JM O chorinho está em um momento de afirmação como a música instrumental do Brasil. Quais são as diferenças em relação ao jazz?
Paulo Moura Meu pai, como primeiro professor de música, me ensinou alguns choros. Outras aprendi lendo em álbuns de choro e ouvindo os grandes solistas brasileiros. Quando comecei a tocar profissionalnente, nos bailes e orquestras, a necessidade que eu tinha era assimilar a maneira padrão de tocar. O músico que tocava em orquestras tinha que saber a linguagem jazzística, os acentos rítmicos do jazz. Nessa época me aprofundei bastante na história do jazz, na maneira como se tocava, etc. Só depois, lá pra 1976, é que resolvi parar um pouco de tocar jazz e tocar música brasileira, o que hoje faço com muito mais espontaneidade do que tocar jazz. Existe uma diferença na acentuação. Mesmo os licks do jazz podem ser feitos de uma maneira que seja brasileira. É só mudar o acento. Tem uma diferença rítmica que talvez seja difícil de explicar, mas que o músico brasileiro atento percebe e se adapta, além de que o diálogo com a percussão é muito mais exigido na música brasileira que no jazz.

JM Você é um músico de muitas parcerias. Teve um disco com o João Donato ano passado e, atualmente, uma parceria com o pianista Cliff Korman. Você gosta de parcerias, não?

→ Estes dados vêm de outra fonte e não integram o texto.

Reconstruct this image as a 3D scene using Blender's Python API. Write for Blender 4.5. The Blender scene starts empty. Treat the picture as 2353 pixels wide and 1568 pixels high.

Paulo Moura São amigos e músicos que eu admiro. A oportunidade que temos para conviver mais é tocando juntos, e isso aconteceu com o Yamandú Costa, com o Cliff, com o João Donato e, mais recentemente, com Josildo de Sá. Um cantor de forró do Recife que conheci há uns dois anos atrás. Resolvemos fazer um disco juntos buscando uma linha divisória entre a gafieira e o forró, o que deu em um samba tradicional do sertão do Recife chamado Samba de Latada. Esse disco também está saindo agora. É um samba com zabumba e acordeom. Mas também tem baixo, bateria e guitarra.